Wargames Recap

“Cry ‘Havoc!’, and let slip the dogs of war.”

Our first in-person wargames, held during the mid-semester break as a reinvention of the April online version, required our players to use all their wits, wiles, stratagems and powers to ensure they came out on top as the forged a brave new Mediterranean balance of power.

The game was mapped out on a large board (modelled after the WWII Map Rooms at RAF Uxbridge) and teams worked to represent key empires, moving legions and fleets around a large board via wax-sealed secret orders, trying to gain possession of industrial hubs. They could not let their military minds get away from them either, all the while needing to maintain good relations with their neighbours via both secretive individual diplomatic channels and the meetings of the General Assembly of the Council of Nations.

Players plot their moves and betrayals…

Here’s a brief recap of what went down…

The Game Begins…

As the game began, all empires expanded outwards. Rome forged key alliances, agreeing to grand bargains and divisions of land with Carthage and Greece in exchange for peace. However, early rumblings of an Egypto-Punic Alliance soon fell apart, as protracted disputes over possession of Bayuda and Phazania scuppered any hope of a deal. And the reclusive Persian Empire soon found itself victim to the first attack of the game – a surprise Egyptian invasion of Jerusalem that ruined their plans to amass their armies and march on Petra.

Tragedy in Greece!

But then disaster struck the burgeoning Hellenic Empire! A popular revolution left its leaders decapitated and it descended into a loose and chaotic confederation of warring states, with no unified command or diplomatic relations with its neighbours. Carthage and Egypt, seeing an opportunity to create a thorn in the side of Persia and Rome, helped block a Council of Nations taskforce from being set up to deal with the ‘Grecian problem’.

Egypt’s Eastern Front only continued to push forward, with the loss of Tyre and Sidon to invasions from land and sea proving disastrous for Persian morale, even if the border with Carthage remained stuck in stalemate. Meanwhile, Carthage also consolidated its gains, moving to the south of Hispania and ensuring a strong territorial position, controlling its lands border to border.

Chaos and War…

The disorganised nature of the Greek Confederation made its movement unpredictable and often contradictory, as it moved within striking distance of Rome itself, even while losing parts of the Anatolian Peninsula to a cornered and resurgent Persia.

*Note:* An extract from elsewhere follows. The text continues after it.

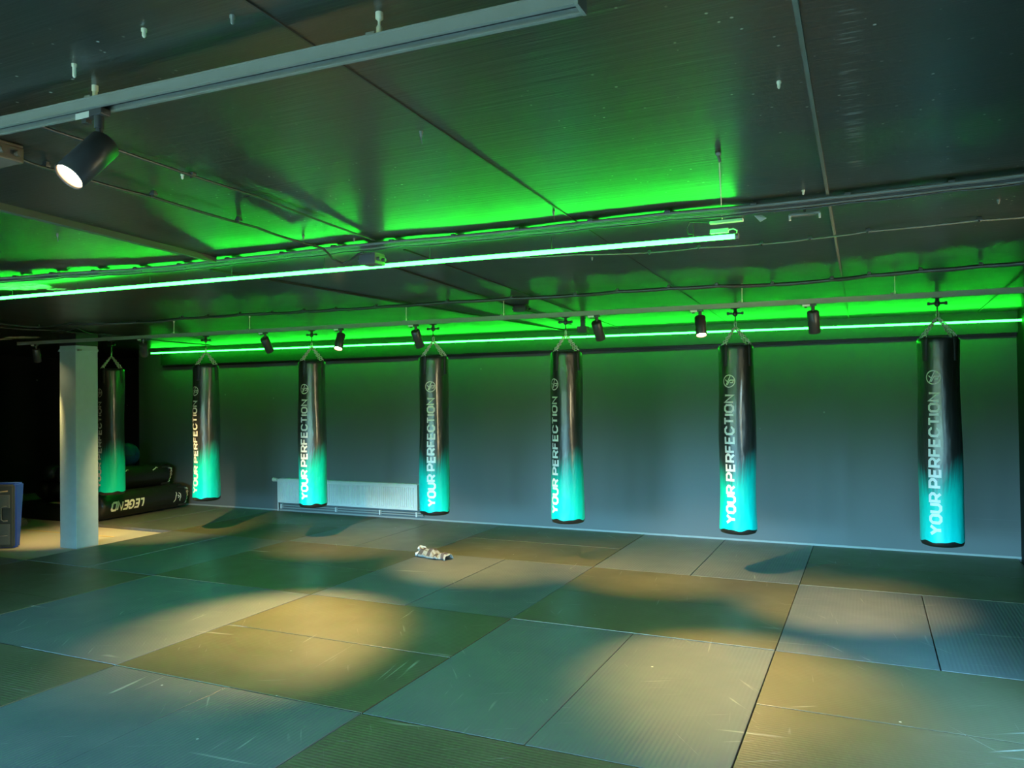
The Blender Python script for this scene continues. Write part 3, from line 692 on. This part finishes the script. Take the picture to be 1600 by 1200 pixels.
# ------------------------------------------------------------------ radiator
RX0, RX1, RY = -5.85, -3.29, 3.90
root = empty('radiator', ((RX0+RX1)/2, RY, 0), label='long pale ribbed panel radiator low on the back wall', cat='radiator'); Lr = RX1-RX0
b = MB(); n = 68; prof = []
m0 = .045
vs = []; fs = []; xs = [-Lr/2, -Lr/2+m0]; ys = [0, 0]
for i in range(n):
    a0 = -Lr/2+m0+(Lr-2*m0)*i/n; w1 = (Lr-2*m0)/n
    xs += [a0+w1*.15, a0+w1*.35, a0+w1*.65, a0+w1*.85]; ys += [0, .016, .016, 0]
xs += [Lr/2-m0, Lr/2]; ys += [0, 0]
Z = [(.145, 0), (.175, 0), (.19, 1), (.455, 1), (.47, 0), (.50, 0)]
for z, k_ in Z:
    for x, y in zip(xs, ys): vs.append((x, y*k_, z))
N_ = len(xs)
fs = [(i*N_+j, i*N_+j+1, (i+1)*N_+j+1, (i+1)*N_+j) for i in range(len(Z)-1) for j in range(N_-1)]
b.add(vs, fs); o = b.build('front_panel', Mrad, root); sm = o.modifiers.new('t', 'SOLIDIFY'); sm.thickness = .004; sm.offset = -1
b = MB(); b.box((0, .045, .508), (Lr, .088, .014), bev=.002)
for i in range(90): b.box((-Lr/2+.03+(Lr-.06)*i/89, .045, .518), (.010, .07, .006))
b.build('top_grille', Mrad, root)
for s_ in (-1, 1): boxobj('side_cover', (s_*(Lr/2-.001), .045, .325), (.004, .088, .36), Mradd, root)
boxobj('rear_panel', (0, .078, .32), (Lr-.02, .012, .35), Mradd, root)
b = MB(); b.tube([(-Lr/2-.02, .05, .49), (-Lr/2-.055, .05, .49)], .013, 10); b.tube([(-Lr/2-.05, .05, .49), (-Lr/2-.13, .05, .495)], [.026, .034], 14); b.build('thermostat_valve', Mwhite, root, label='white thermostat valve')
b = MB(); b.tube([(-Lr/2-.04, .05, .49), (-Lr/2-.045, .055, .46), (-Lr/2-.045, .06, .006)], .009, 8); b.tube([(-Lr/2, .05, .49), (-Lr/2-.045, .05, .49)], .009, 8); b.build('inlet_pipe', Mrad, root)
b = MB(); b.tube([(Lr/2, .05, .17), (Lr/2+.04, .05, .165), (Lr/2+.05, .055, .14), (Lr/2+.05, .06, .07), (Lr/2+.03, .065, .055)], .009, 8); b.tube([(Lr/2+.012, .05, .17), (Lr/2+.03, .05, .17)], .016, 8); b.build('outlet_valve', Mradd, root)
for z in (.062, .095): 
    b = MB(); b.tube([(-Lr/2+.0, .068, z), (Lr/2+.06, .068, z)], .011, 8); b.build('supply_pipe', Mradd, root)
for x in (-Lr/2+.02, -.2, .6, Lr/2-.05): boxobj('pipe_clip', (x, .07, .078), (.02, .05, .07), Mrad, root, .003)

# ------------------------------------------------------------------ towel
root = empty('towel', (-1.76, 1.80, .003), math.radians(-14), label='crumpled grey striped towel lying on the mats', cat='towel')
me_v = []; nu, nv = 46, 22; uvs = []
for i in range(nu+1):
    u = i/nu
    for j in range(nv+1):
        v = j/nv; s_ = math.sin(math.pi*v)
        hump = (.060 + .022*math.sin(6.5*u+.6) + .014*math.sin(17*u+2*v))*(.75+.25*math.sin(math.pi*u))
        if u > .80: hump += .012*math.sin(math.pi*(u-.8)/.2)
        x = (u-.5)*.46 + .012*math.sin(9*v+3*u) ; y = (v-.5)*(.17+.035*math.sin(5*u)+.02*math.sin(13*u)) + .02*math.sin(4*u) 
        z = .004 + hump*(s_**.62) + .006*math.sin(23*v+9*u)*s_ + .004*math.sin(31*u+4*v)*s_
        me_v.append((x, y, max(.004, z))); uvs.append((u, v))
fs = [(i*(nv+1)+j, (i+1)*(nv+1)+j, (i+1)*(nv+1)+j+1, i*(nv+1)+j+1) for i in range(nu) for j in range(nv)]
me = bpy.data.meshes.new('towel_cloth'); me.from_pydata(me_v, [], fs); ul = me.uv_layers.new()
for p_ in me.polygons:
    p_.use_smooth = True
    for li in p_.loop_indices: ul.data[li].uv = uvs[me.loops[li].vertex_index]
me.materials.append(Mtowel); o = bpy.data.objects.new('cloth', me); link(o); o.parent = root
sm = o.modifiers.new('t', 'SOLIDIFY'); sm.thickness = .006; sm.offset = 1
# rolled end at the left and a flap
b = MB()
for k_, (yo, zo, r_) in enumerate(((-.045, .026, .022), (.02, .055, .028), (-.01, .085, .016))):
    pts = [Vector((-.215 + .02*math.sin(q*1.1+k_), yo-.05+q*.022, zo+.006*math.sin(q*2+k_))) for q in range(6)]
    b.tube(pts, [r_*.7, r_, r_*1.05, r_, r_*.95, r_*.6], 12)
b.build('rolled_end', painted('towel_white', (.62, .62, .60), .9), root, label='white rolled end')
b = MB()
for k_ in range(5):
    x = -.15+.06*k_; b.tube([Vector((x-.03, -.085-.01*(k_ % 2), .018)), Vector((x, -.098, .022+.008*math.sin(k_*2.))), Vector((x+.03, -.088, .012))], [.008, .015, .009], 10)
b.build('folded_edge', painted('towel_grey', (.20, .23, .24), .9), root, label='grey folded edge')

# ------------------------------------------------------------------ pile of spare bags and balls
def lying_bag(a, b_, r_, name, label, chain_end=True):
    a = Vector(a); b_ = Vector(b_); d = (b_-a).normalized(); L = (b_-a).length
    root = empty(name, a, label=label, cat='punching bag', rot=d.to_track_quat('Z', 'Y').to_euler())
    m_ = MB(); pr = [(0, 0), (r_*.5, .002), (r_*.86, .02), (r_*.99, .06)] + [(r_*(1+.02*math.sin(7*t+r_*30)), .06+(L-.12)*t) for t in [i/14 for i in range(1, 14)]] + [(r_*.98, L-.05), (r_*.86, L-.012), (r_*.5, L), (0, L)]
    m_.lathe(pr, 40); m_.build('bag_body', Mblk, root)
    if chain_end:
        for q in range(4):
            th = math.pi/4+q*math.pi/2; p_ = Vector((r_*.85*math.cos(th), r_*.85*math.sin(th), L))
            c_ = MB(); e2_ = Vector((.05*math.cos(th)-.04, .08, L+.10)); mid = p_.lerp(e2_, .5) + Vector((0, 0, .02))
            chain(c_, p_, mid, 4); chain(c_, mid, e2_, 4); c_.build('chain', Mchrome, root)
            s_ = MB(); s_.box((r_*1.0*math.cos(th), r_*1.0*math.sin(th), L-.09), (.03, .03, .16)); s_.build('strap', Mstrap, root)
    return root, L
rL, LL = lying_bag((-7.74, 2.12, .207), (-7.80, 3.74, .205), .20, 'spare_punching_bag', 'black punching bag with white lettering lying at the front of the pile')
# lettering upside down on the side facing the room: local z = along the bag, find the direction to +X
mw = rL.rotation_euler.to_matrix(); side = mw.inverted() @ (Vector((.92, -.30, .10))).normalized(); th0 = math.atan2(side.y, side.x)
def on_lying(zl, ang, r_=.2): return Vector(((r_*(1+.02*math.sin(7*((zl-.06)/(LL-.12))+r_*30))+.002)*math.cos(th0+ang), (r_*(1+.02*math.sin(7*((zl-.06)/(LL-.12))+r_*30))+.002)*math.sin(th0+ang), zl))
sgn = 1 if (mw @ (Vector((math.cos(th0+.3), math.sin(th0+.3), 0)))).z > (mw @ (Vector((math.cos(th0-.3), math.sin(th0-.3), 0)))).z else -1
HTT = .112
def mpl(u, v): return on_lying(.72 - (u+.28*(v-.5)*1)*HTT*.93, sgn*(-(v-.5)*HTT/.2 - .12))
b = MB(); word(b, 'LEGEND', [.27]*6, 0, mpl, .30); b.build('lettering', Mletter, rL, label='white lettering, upside down')
def mpq(u, v): return on_lying(1.40 + u*.08, sgn*(v*.08/.2 - .12))
b = MB()
for l in ([(-.9, -1.), (-.55, -.5), (-.5, .1), (-.25, .6), (-.3, 1.)], [(.1, -.25), (.3, .0), (.5, .1)], [(.3, .8), (.7, .5), (.75, -.1), (.55, -.6), (.7, -.9)], [(-.05, .2), (.2, .3), (.3, .1)]): strokes(b, l, .16, mpq, .3)
b.build('emblem', Mletter, rL, label='white emblem')
lying_bag((-8.18, 2.15, .205), (-8.20, 3.78, .205), .20, 'spare_punching_bag', 'black punching bag lying at the back of the pile, under the blue ball', False)
rC, LC = lying_bag((-7.98, 2.02, .575), (-8.03, 3.62, .545), .19, 'spare_punching_bag', 'black punching bag lying on top of the two others')
b = MB()
for (zz, aa) in ((1.30, .9), (.75, 1.0)):
    m2 = rC.rotation_euler.to_matrix().inverted() @ Vector((.75, -.25, .6)).normalized(); t2 = math.atan2(m2.y, m2.x)
    def mpk(u, v): return Vector((.194*math.cos(t2+v*.3), .194*math.sin(t2+v*.3), zz+u*.06))
    strokes(b, [(-1, .5), (0, 0), (.5, -.4), (.9, -.2)], .25, mpk, .3)
b.build('emblem', Mletter, rC, label='white emblem')
def ball(name, c, r_, m_, label, group=None):
    root = empty(name, c, label=label, cat='ball', group=group); b = MB()
    b.lathe([(r_*math.sin(math.pi*i/24), -r_*math.cos(math.pi*i/24)) for i in range(25)], 36); b.build('shell', m_, root)
    b = MB(); b.lathe([(.001, r_+.0015), (.012, r_+.001), (.014, r_-.002)], 12); b.build('valve', Mcable, root)
    for q in range(2):
        b = MB(); b.tube([Vector((r_*math.cos(a_), r_*math.sin(a_)*math.cos(q*1.2), r_*math.sin(a_)*math.sin(q*1.2))) for a_ in [2*math.pi*i/40 for i in range(40)]], .0025, 5, closed=True); b.build('seam', Mblkm, root)
    return root
ball('exercise_ball', (-8.24, 3.10, .90), .19, Mball, 'dark blue ball on top of the pile of black bags')
plx, ply = -8.94, 2.50
root = empty('plyo_box', (plx, ply, -.04), label='black wooden plinth under the medicine balls, behind the pillar', cat='box')
boxobj('box_body', (0, 0, .115), (1.0, .68, .23), Mblkm, root, .01); boxobj('box_top', (0, 0, .2425), (1.04, .70, .025), Mblkm, root, .006)
b = MB(); vs = []
for i in range(7):
    for j in range(4): vs.append((-8.74+.045*i+rnd.uniform(-.008, .008), ply-.345+.045*j+rnd.uniform(-.004, .004), .2175+.004+rnd.uniform(0, .012)))
b.add(vs, [(i*4+j, (i+1)*4+j, (i+1)*4+j+1, i*4+j+1) for i in range(6) for j in range(3)])
o = b.build('paper_wrapper', painted('brown_paper', (.55, .42, .28), .8), None, label='crumpled tan paper lying on the black plinth', cat='paper'); sm = o.modifiers.new('t', 'SOLIDIFY'); sm.thickness = .003
for i, (x_, y_, z_, lb) in enumerate(((-9.37, ply+.02, .368, 'black medicine ball at the left of the lower layer on the plinth'), (-9.06, ply+.02, .368, 'black medicine ball in the middle of the lower layer on the plinth'),
        (-8.75, ply+.02, .368, 'black medicine ball close to the pillar in the lower layer'), (-9.215, ply+.03, .630, 'black medicine ball on top of the left two'), (-8.905, ply+.03, .630, 'black medicine ball on top, partly behind the pillar'))):
    ball('medicine_ball', (x_, y_, z_), .1495, Mblkm, lb, 'medicine balls stacked behind the pillar')

# ------------------------------------------------------------------ kick shields at the left edge
SX = at(30, 857, 2, -.04)
root = empty('kick_shield', (SX.x-.07, SX.y-.03, -.04), math.radians(22), label='blue and grey kick shield with grab handles at the left edge', cat='kick shield')
def wedge(x0, x1, zb, zt, tb, tt, y0=0.0, bev=.012):
    bm = bmesh.new()
    vs = [bm.verts.new(v) for v in ((x0, y0, zb), (x1, y0, zb), (x1, y0+tb, zb), (x0, y0+tb, zb), (x0, y0, zt), (x1, y0, zt), (x1, y0+tt, zt), (x0, y0+tt, zt))]
    for f in ((0,3,2,1),(4,5,6,7),(0,1,5,4),(1,2,6,5),(2,3,7,6),(3,0,4,7)): bm.faces.new([vs[i] for i in f])
    bmesh.ops.bevel(bm, geom=bm.edges[:], offset=bev, segments=3, affect='EDGES'); bm.verts.index_update()
    m_ = MB(); m_.add([v.co.copy() for v in bm.verts], [tuple(v.index for v in f.verts) for f in bm.faces], False); bm.free(); return m_
wedge(-.62, .0, 0, .80, .09, .17, .045, .02).build('foam_block', Mblue, root, label='blue foam side')
wedge(-.64, -.0, .01, .79, .05, .05, 0, .018).build('back_panel', Mgrey, root, label='grey back panel')
for (z0_, z1_) in ((.50, .66), (.05, .30)): 
    b = MB(); b.box((-.32, -.006, (z0_+z1_)/2), (.56, .012, z1_-z0_), bev=.004); b.build('pocket', Mgreyl, root)
def handle(pts, m_): b = MB(); b.tube(pts, .010, 8); b.build('handle', m_, root)
handle([(-.30, 0, .68), (-.28, -.03, .685), (-.14, -.035, .70), (-.09, -.03, .705), (-.07, 0, .705)], Mtan)
handle([(-.07, 0, .52), (-.10, -.03, .52), (-.13, -.035, .50), (-.13, -.035, .36), (-.10, -.03, .34), (-.07, 0, .34)], Mgreyl)
handle([(-.30, 0, .13), (-.27, -.03, .135), (-.12, -.035, .155), (-.08, -.03, .16), (-.06, 0, .16)], Mgreyl)
p = at(52, 821, 2, -.04); root = empty('strike_pad', (p.x-.15, p.y-.25, -.04), .2, label='small grey pad lying on the carpet beside the kick shield', cat='pad')
b = wedge(-.20, .12, 0, .12, .25, .18, 0, .03); b.build('pad_body', Mgreyl, root)
b = MB(); b.tube([(-.1, -.002, .06), (-.09, -.02, .07), (-.04, -.02, .07), (-.03, -.002, .06)], .008, 6); b.build('strap', Mstrap, root)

Persia’s advance was only helped by Carthage’s breakthrough against an Egypt too deeply committed to its northern neighbours. With Punic troops coming as far as Memphis and threatening the Egyptian heartland, the map looked like it was about to transform…

But Egypt could not be kept down for long – a guerrilla counter-offensive through the desert saw them reclaim many of their lands and move towards a newly fearful Carthage, while its use of island forwarding bases in Cyprus and Crete placed it in a position to eliminate both the Greek Confederation and the Persian remnants in one fell swoop. And Rome, taking advantage of the confusion, continued to consolidate its position, moving closer to its own strike on the unruly Confederation.

The Endgame

However, in the end, it came down to a matter of trust. Rome, so long dormant, waited until its last moves to strike. Reneging on its original agreement with Carthage, one that had lasted through all the turns, it launched a mighty sea attack from the Baleares, coupled with a land march down through Gaul, to capture the Iberian Peninsula and rout the Carthaginians.

And while the Carthaginian Empire managed to secure its desert lands, Egyptian troops took advantage of their distraction to threaten to the capital itself via Numidia and Cirta. The Greek Confederation, without a true empire to speak of, invested its efforts in repelling foreign invaders, allowing for the rise of a new and uncontrolled Alliance of unaligned city-states around the Aegean, shaking off the shackles of imperial rule the way the Confederation had once done itself.

And, by simple majority, with Carthage, Rome and Egypt all concurring, the Council of Nations deemed this the status quo they could agree to protect. Where once five nations had begun, with the same amount of land, troops and fleets – the sun now set on  a concert of nations playing in harmony: a diminished Persia lingering in the East; three middle powers, the Greek Confederation, the Alliance and the Carthaginian Empire; and two great Mediterranean superpowers, Egypt and Rome, locked in a strange new cold war.